STERLING, Ill. — Training is important for livestock producers using a composting system for animal mortalities.

“You need to do a good job or we won’t have composting as an option,” said Ted Funk, agricultural engineering consultant for the Illinois Beef Association and the Illinois Pork Producers Association.

“You need to do something within 24 hours after the animal dies,” Funk said during an Animal Mortality Composting Workshop, hosted by the University of Illinois Extension.

There are several rules in the Illinois Dead Animal Disposal Act that must be followed by livestock producers who are constructing a composting facility.

“The facility must be 200 feet from the nearest potable water supply, keep it out of the 100-year floodplain and build it one-quarter mile away from the nearest residence that’s not part of you facility,” Funk said.

“Build the composter where it is convenient to get the animals in it, but compatible with the street view,” Funk advised. “Put a roof over it.”

The regulations require livestock producers to keep records for their composting system. “Keep track of the quantities, temperatures and nutrients going on the field,” he said. “Send a sample of your compost to a lab so you know how much nitrogen, phosphorus and potassium you are land spreading.”

Funk advised producers to choose a carbon source for the system that has small particles with a lot of surface area. “But if the particles are too small, that cuts off the air,” he added. “Some people are using landscape trimmings but if you have really coarse mulch, the microbes won’t have as much carbon available compared to small particles.”

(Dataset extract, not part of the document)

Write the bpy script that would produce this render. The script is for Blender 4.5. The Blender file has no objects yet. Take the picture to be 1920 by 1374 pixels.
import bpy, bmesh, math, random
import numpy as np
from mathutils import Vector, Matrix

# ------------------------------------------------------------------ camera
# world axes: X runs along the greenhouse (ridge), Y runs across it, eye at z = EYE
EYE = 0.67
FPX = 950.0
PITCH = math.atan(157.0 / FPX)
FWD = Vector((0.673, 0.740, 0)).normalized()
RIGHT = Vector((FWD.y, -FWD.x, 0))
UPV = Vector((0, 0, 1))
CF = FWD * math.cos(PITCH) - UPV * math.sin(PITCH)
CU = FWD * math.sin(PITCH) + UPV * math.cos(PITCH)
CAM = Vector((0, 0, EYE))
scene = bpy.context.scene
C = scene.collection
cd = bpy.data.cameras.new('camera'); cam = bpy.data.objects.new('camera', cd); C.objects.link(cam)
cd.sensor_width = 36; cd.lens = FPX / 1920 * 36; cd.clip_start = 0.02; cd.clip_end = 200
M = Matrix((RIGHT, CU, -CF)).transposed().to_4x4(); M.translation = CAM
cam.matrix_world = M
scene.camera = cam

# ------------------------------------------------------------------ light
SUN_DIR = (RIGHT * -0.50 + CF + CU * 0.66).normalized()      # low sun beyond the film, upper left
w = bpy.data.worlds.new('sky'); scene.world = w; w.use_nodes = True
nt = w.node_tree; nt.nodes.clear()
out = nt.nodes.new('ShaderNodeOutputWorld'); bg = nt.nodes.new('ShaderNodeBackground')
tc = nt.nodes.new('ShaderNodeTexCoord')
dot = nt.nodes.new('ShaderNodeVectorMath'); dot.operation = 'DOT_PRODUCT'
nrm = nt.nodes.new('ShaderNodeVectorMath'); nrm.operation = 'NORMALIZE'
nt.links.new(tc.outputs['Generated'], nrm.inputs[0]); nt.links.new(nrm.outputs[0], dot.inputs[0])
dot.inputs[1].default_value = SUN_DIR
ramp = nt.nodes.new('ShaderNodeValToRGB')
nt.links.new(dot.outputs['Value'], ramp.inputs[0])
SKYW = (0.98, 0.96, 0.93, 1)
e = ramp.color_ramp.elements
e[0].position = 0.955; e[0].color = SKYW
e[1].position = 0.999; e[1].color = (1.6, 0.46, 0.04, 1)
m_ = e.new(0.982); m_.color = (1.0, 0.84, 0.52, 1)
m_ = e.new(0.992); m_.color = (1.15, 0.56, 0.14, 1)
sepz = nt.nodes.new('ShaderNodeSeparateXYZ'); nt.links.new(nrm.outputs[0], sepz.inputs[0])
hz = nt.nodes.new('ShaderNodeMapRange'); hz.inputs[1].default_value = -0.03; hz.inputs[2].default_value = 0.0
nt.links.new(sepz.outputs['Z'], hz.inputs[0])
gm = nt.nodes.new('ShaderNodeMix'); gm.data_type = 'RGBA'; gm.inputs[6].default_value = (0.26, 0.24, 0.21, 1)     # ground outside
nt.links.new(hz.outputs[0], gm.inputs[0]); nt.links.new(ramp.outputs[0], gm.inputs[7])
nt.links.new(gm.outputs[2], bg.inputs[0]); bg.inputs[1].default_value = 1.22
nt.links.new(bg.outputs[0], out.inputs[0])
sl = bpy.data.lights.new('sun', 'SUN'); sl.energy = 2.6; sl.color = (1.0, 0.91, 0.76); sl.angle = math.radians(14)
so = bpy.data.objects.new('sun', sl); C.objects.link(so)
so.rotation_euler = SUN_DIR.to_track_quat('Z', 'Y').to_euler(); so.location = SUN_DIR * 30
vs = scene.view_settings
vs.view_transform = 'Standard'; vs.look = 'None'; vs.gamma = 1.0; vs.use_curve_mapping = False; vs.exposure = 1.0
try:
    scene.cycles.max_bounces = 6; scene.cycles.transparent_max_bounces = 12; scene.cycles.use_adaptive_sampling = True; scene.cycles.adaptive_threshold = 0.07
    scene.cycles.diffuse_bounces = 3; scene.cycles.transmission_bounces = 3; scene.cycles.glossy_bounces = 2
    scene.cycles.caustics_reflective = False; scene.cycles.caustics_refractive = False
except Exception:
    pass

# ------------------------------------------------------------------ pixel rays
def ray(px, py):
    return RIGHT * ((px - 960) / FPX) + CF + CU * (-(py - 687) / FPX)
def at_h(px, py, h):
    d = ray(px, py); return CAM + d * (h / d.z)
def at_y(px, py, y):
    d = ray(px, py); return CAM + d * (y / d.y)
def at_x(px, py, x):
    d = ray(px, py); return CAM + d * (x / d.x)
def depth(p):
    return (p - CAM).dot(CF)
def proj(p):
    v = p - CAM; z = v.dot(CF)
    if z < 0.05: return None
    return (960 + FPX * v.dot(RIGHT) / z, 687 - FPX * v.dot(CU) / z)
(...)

The finished compost can be re-used as a carbon source. “You can re-use up to 50% of the carbon source going into your first bin,” Funk said. “Then you don’t have to buy as much carbon or spread as much compost.”

More bins and more timely turns of the compost will speed up the process. “Don’t skimp on the number of bins or turns,” the ag engineer stated. “With more aggressive management to make sure the carbon source, moisture and temperature are right, you can move the system along a little faster and not take as much space.”

In most cases, Funk said, moisture seems to be enough between the carcasses and the carbon source. “You don’t need to add much moisture if you’re operating it right,” he added. “The larger risk is if you don’t put a roof over it, you’ll have leachate which is a problem.”

Therefore, it is important to slope the pad in front of the facility to contain the leachate. “If the compost gets too wet, you might not be using enough carbon,” Funk said. “Make sure you seal the back of the bin.”

Finished compost should feel like good silage, Funk reported. “You have to figure it out for your own carbon source and it takes practice,” he added.

“A compost bin that is too deep could cause aeration and compaction problems because you might not get good compost action in the back,” he said. “Build more bins that are shallower.”

It is important for livestock producers also to plan for space to store the finished product. “Don’t make the final step the forgotten step,” Funk stressed. “You must have a contingency plan because weather doesn’t always cooperate.”

Producers can receive cost-share assistance to build a composting facility through the Natural Resources Conservation Service. “If you want to build a composter with Environmental Quality Incentives Program funds, you must have a comprehensive nutrient management plan for your farm,” Funk stated. “Go to your local NRCS office for more information.”

The U of I has developed a compost calculator to help livestock producers figure out the size of facility needed for their operation. The calculator can be used for swine, poultry, beef or dairy operations and it is found at go.illinois.edu/icompost.